To: amps@contesting.com
Subject: Re: [Amps] new amp race (RFI polarization)
From: Manfred Mornhinweg <manfred@ludens.cl>
Date: Tue, 23 May 2017 20:21:03 +0000
List-post: <amps@contesting.com">mailto:amps@contesting.com>
Tom,

I have tracked down a lot of man made RFI (mostly from grow light ballasts) and without exception the signal is vertically polarized until you get very close to the source. I found this very interesting,

I do find it interesting too. I never made such tests - I was just applying theory.

so a friend and I used a battery powered oscillator with an end fed horizontal wire for an antenna. We placed it horizontally on the floor of his house on the second floor, the first floor, and finally in the basement. The signal was always vertically polarized on 40m until we got very close to the source.

Stop for a moment. An end-fed antenna, and a battery-powered oscillator? Where did the other pole go??? You surely know as well as I do that current flows betwen two poles. An end-fed antenna is usually fed against ground, or against a counterpoise. The entire antenna system comprises the antenna, the ground or counterpoise, all wiring between them, and any other nearby conductors coupling to the system by capacitance, mutual inductance, or both. We need to find out how all the house interacted with your oscillator and antenna, when you made that test!

And even if your end fed antenna had been radiating a purely horizontal signal, placing your receiving loop higher or lower at an azimuth angle aligned with the antenna would produce a vertically polarized signal at the receiving antenna.

> I was using a tuned loop antenna for
receive. I had previously determined that the null looking through the loop indicated vertical polarization, whereas the peak looking through the loop indicated horizontal polarization.
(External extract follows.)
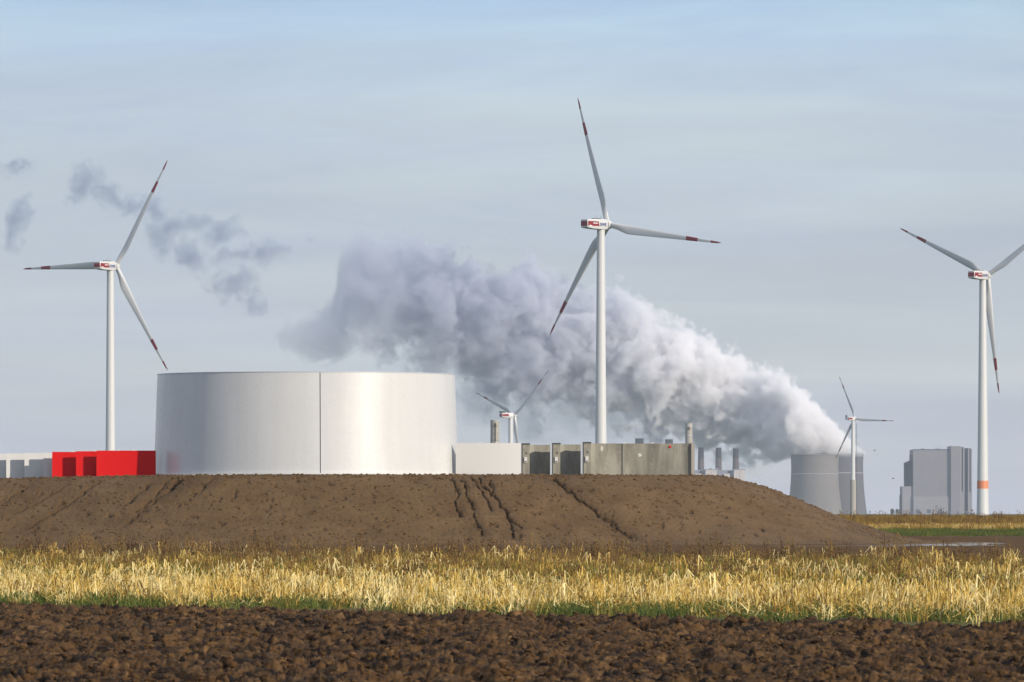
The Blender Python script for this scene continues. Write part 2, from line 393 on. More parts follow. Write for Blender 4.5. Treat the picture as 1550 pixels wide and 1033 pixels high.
pw = mesh_np('puddle_water', [(-75, 420, 0.03), (75, 420, 0.03), (75, 604, 0.03), (-75, 604, 0.03)], [(0, 1, 2, 3)], MAT['water'])
tag(pw, kind='structure')

# ---- ploughed field
def plough_z(x, y):
    wx = x + 0.25*fbm(x*0.8, y*0.8, 2, 9); wy = y + 0.25*fbm(x*0.8+7, y*0.8, 2, 10)
    z = 0.17*fbm(x*0.6, y*0.30, 4, 1)
    s = (y + 1.39*x)/1.715
    z += 0.06*np.sin(s*2*np.pi/1.7 + 4*fbm(x*0.2, y*0.2, 3, 4))
    wx = wx + 0.06*fbm(x*5, y*5, 2, 12); wy = wy + 0.06*fbm(x*5+9, y*5, 2, 13)
    m1 = sstep(-0.35, 0.35, fbm(x*0.7, y*0.5, 2, 14))
    z += (0.02 + 0.15*m1)*(sstep(0, 0.5, crev(wx*2.6, wy*1.2, 3)) - 0.6)
    z += 0.035*(sstep(0, 0.4, crev(wx*7.5+3, wy*4, 5)) - 0.6)
    z += 0.07*fbm(x*2.6, y*2.2, 4, 8, 0.62)
    z -= 0.7*np.clip(fbm(x*0.9, y*0.45, 4, 16, .6) - 0.18, 0, 1)
    e = (y_b(x) - y)
    z += 0.13*np.exp(-(np.maximum(e - 2, 0)/5.0)**2)
    z -= 0.5*(1 - sstep(-1.6, 0.2, e + 0.6*fbm(x*0.8, y*0.8, 3, 44)))
    return z - 0.17
rows = np.concatenate([np.linspace(70, 92, 60, endpoint=False), np.linspace(92, 205, 900)])
s_ = np.linspace(-1, 1, 860)
gy = np.repeat(rows[:, None], len(s_), 1); gx = s_[None, :]*gy*0.098
tag(grid_mesh('ploughed_field', gx, gy, plough_z, MAT['plough'], keep=lambda x, y: y < y_b(x) + 0.6), kind='structure')
gx, gy = np.meshgrid(np.linspace(-160, 160, 160), np.linspace(-60, 260, 160))
tag(grid_mesh('bare_soil', gx, gy, lambda x, y: -0.95 + 0*x, MAT['plough'], keep=lambda x, y: y < y_b(x) + 0.3), kind='structure')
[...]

Stop for another moment! A loop antenna held in a vertical plane has a horizontal magnetic axis. So its polarization is vertical when seen from the side, and horizontal when seen from above or below. And mixed/slanted when seen from another angle. The directivity is such that looking through the loop, along the magnetic axis, is a null. Maximum reception is equally from the sides, from above and from below. If you point the magnetic axis of the loop at the signal source, in theory you should receive nothing. Anything you do receive is by reflections, and the loop responds to vertically polarized signals bouncing in from the side walls or vertical objects, and horizontally polarized signals bouncing in from ceiling, floor and horizontal objects.

And all of this is true only if the wavelength is short enough! Direction-finding HF signals inside a building, and testing their polarization, is pretty hopeless, because the wave is typically longer than the free spaces, and you get a very complex mess of local electric and magnetic fields rather than a well developed, well defined wave!